- SHORT PROBLEM -
Single out the lines of the material that contain "scene" and copy them.

- AVAILABLE DATA -
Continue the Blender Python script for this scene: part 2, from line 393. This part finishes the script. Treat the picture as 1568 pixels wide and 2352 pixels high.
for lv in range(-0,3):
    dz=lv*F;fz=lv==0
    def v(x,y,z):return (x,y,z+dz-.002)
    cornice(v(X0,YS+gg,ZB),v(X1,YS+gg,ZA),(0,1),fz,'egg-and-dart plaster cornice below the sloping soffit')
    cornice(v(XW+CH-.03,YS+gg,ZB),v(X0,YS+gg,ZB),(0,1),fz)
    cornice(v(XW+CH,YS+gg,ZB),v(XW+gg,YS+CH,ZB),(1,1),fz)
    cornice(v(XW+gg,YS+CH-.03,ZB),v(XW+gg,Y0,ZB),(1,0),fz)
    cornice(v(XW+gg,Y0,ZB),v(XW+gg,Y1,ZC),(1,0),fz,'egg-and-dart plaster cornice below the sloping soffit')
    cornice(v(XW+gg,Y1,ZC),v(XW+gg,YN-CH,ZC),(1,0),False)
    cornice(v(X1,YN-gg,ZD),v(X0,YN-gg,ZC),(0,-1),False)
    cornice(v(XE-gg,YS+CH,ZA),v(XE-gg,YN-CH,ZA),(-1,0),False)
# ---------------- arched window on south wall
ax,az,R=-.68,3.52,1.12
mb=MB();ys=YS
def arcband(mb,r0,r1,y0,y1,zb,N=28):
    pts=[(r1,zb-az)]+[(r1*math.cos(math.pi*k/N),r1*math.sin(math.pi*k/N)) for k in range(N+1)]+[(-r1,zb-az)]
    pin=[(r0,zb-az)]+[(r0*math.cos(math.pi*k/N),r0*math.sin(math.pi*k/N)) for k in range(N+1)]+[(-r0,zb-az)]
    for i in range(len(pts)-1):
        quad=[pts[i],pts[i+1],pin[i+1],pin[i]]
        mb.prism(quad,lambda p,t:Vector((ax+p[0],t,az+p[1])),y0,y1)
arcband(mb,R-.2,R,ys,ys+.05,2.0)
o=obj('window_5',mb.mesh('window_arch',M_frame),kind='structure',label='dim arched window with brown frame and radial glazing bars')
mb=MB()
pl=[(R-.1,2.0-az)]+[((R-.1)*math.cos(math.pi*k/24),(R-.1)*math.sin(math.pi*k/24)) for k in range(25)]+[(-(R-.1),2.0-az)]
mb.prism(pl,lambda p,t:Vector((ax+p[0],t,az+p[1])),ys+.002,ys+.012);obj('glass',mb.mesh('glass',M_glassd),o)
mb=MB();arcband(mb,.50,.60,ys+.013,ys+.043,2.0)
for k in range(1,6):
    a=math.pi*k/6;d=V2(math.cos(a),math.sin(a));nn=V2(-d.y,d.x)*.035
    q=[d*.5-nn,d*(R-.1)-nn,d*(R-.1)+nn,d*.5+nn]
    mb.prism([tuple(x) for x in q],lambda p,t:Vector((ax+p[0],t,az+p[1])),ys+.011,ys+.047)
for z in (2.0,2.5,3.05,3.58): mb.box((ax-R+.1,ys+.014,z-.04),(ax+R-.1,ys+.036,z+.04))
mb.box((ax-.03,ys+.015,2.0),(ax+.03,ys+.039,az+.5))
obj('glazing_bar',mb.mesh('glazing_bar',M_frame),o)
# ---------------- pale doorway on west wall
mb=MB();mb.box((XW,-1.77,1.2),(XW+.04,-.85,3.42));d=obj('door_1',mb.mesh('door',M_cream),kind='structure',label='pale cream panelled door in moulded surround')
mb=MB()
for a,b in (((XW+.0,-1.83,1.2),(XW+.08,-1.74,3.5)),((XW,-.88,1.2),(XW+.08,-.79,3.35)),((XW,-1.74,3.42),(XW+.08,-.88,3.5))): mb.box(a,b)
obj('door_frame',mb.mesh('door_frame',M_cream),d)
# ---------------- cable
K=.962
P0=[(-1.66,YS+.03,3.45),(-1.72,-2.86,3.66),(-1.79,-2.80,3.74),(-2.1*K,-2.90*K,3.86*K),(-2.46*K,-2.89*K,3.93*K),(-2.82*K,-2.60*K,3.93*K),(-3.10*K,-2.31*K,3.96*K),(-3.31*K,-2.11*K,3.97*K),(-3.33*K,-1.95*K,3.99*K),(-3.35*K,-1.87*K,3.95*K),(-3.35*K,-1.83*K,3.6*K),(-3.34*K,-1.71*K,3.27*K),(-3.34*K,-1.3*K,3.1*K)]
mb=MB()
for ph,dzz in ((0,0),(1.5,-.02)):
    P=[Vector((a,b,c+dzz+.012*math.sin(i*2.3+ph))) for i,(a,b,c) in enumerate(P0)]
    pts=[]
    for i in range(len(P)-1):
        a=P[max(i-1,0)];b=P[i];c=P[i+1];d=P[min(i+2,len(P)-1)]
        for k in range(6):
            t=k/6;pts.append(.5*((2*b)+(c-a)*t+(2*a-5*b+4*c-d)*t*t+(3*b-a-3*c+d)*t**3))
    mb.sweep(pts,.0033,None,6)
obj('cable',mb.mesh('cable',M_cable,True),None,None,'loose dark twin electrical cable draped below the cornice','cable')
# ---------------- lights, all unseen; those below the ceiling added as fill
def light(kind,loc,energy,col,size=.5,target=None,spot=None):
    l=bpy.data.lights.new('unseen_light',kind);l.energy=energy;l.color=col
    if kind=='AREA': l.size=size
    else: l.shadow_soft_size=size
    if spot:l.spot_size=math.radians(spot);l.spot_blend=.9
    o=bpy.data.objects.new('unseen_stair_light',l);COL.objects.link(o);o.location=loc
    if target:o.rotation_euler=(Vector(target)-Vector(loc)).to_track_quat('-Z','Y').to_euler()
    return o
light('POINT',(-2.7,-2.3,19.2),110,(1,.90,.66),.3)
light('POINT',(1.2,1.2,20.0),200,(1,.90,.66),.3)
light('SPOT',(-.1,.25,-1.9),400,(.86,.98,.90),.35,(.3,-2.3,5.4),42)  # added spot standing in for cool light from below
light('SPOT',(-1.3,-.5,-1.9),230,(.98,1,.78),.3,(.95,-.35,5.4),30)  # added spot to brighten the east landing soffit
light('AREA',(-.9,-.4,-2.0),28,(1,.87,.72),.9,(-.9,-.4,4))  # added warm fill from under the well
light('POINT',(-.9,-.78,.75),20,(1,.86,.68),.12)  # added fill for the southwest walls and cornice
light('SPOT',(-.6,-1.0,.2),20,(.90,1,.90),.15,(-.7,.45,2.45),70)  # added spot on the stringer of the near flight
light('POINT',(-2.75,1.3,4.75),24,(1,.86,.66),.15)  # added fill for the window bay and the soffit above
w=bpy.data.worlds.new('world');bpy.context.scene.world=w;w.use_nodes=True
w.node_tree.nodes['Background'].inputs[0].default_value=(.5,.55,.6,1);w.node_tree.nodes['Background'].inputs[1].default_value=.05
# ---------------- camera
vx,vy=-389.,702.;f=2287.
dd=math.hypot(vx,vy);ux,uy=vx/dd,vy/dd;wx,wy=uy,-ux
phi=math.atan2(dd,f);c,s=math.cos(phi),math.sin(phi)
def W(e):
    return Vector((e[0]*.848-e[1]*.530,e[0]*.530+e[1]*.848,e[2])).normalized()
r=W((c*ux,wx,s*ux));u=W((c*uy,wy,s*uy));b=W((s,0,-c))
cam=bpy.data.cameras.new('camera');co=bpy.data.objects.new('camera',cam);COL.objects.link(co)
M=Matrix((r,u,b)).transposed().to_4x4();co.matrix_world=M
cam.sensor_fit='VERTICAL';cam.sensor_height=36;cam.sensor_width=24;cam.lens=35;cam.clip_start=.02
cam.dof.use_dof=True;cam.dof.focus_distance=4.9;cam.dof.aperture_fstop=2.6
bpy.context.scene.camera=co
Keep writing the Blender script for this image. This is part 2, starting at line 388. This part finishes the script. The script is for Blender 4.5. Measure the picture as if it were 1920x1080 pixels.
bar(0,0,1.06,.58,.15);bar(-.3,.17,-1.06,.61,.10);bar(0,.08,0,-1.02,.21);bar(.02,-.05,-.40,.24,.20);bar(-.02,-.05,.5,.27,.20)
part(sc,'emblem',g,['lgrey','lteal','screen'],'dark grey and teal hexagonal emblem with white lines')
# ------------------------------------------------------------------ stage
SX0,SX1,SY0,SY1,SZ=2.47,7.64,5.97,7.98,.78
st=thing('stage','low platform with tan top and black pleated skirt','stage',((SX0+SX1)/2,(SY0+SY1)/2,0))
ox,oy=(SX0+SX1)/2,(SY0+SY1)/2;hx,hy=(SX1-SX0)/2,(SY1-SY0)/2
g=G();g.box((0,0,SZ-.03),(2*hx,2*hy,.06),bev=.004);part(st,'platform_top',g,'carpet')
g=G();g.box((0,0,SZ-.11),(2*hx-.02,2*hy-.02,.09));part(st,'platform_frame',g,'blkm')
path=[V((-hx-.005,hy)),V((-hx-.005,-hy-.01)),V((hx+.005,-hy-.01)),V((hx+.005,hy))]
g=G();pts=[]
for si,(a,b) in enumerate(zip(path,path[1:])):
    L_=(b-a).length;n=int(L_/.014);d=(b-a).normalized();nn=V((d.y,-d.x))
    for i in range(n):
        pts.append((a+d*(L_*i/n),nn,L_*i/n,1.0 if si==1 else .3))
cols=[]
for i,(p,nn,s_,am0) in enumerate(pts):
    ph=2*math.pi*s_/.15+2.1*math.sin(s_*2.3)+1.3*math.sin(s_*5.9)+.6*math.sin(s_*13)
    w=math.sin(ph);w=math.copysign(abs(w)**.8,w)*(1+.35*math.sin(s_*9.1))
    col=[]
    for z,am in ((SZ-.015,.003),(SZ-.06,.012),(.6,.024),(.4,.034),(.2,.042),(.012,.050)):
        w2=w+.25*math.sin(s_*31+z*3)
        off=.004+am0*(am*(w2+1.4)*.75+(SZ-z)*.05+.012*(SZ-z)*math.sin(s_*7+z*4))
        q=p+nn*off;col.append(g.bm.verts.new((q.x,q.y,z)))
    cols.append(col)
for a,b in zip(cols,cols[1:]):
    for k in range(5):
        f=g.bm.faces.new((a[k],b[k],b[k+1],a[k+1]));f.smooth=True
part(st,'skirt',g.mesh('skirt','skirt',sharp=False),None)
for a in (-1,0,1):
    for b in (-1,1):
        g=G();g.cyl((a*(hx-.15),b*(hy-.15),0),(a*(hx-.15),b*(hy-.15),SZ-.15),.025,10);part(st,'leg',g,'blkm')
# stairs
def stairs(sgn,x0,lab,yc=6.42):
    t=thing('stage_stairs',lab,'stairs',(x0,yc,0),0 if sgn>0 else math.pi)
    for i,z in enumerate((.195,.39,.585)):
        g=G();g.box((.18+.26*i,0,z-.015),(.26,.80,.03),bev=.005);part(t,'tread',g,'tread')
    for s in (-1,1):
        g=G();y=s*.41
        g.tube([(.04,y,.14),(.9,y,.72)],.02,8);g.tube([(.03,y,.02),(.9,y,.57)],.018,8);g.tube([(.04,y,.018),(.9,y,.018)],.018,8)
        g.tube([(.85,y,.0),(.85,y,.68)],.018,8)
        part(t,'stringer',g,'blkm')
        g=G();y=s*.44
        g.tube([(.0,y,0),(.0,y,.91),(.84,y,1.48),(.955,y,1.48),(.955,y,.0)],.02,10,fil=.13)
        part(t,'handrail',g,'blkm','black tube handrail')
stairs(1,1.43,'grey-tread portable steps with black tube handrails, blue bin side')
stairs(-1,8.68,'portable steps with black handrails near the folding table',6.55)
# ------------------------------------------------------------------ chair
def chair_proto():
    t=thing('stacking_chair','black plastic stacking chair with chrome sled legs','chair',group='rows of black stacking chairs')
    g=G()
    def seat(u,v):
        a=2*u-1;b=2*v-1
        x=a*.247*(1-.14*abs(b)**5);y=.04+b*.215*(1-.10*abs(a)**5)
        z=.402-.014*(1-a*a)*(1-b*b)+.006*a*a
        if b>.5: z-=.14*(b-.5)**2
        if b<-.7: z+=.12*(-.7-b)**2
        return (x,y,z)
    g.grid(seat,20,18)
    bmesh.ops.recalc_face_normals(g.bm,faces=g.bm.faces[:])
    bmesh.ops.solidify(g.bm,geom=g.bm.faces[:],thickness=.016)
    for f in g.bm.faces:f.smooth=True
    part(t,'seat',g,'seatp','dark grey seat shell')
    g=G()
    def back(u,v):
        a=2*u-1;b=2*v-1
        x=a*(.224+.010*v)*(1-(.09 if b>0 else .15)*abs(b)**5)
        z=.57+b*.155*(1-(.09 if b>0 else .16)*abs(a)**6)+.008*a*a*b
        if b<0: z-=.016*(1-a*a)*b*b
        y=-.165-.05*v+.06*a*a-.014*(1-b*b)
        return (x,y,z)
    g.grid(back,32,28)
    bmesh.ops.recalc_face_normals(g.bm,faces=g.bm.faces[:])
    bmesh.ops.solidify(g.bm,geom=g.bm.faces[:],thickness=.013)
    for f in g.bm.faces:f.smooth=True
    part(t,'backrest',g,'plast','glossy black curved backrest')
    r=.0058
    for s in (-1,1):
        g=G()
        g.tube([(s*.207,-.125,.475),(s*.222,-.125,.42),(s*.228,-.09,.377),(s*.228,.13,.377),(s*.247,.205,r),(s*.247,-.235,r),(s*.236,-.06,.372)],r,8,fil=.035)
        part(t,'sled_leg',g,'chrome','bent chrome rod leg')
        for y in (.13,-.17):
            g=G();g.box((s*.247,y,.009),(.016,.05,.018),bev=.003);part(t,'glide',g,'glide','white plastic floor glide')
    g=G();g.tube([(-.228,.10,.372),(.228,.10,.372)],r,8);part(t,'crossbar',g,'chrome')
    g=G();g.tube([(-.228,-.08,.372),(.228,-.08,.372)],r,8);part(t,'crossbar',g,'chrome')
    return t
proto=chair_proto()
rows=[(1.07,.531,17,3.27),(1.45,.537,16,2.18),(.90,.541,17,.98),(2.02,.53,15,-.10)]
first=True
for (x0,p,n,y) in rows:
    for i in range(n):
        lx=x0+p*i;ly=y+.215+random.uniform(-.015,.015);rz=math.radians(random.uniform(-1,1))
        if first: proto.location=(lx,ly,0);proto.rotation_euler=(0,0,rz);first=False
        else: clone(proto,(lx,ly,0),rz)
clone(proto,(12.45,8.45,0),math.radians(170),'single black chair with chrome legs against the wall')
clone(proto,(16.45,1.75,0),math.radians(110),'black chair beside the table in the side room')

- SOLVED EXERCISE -
Continue the Blender Python script for this scene: part 2, from line 393. This part finishes the script. Treat the picture as 1568 pixels wide and 2352 pixels high.
w=bpy.data.worlds.new('world');bpy.context.scene.world=w;w.use_nodes=True
bpy.context.scene.camera=co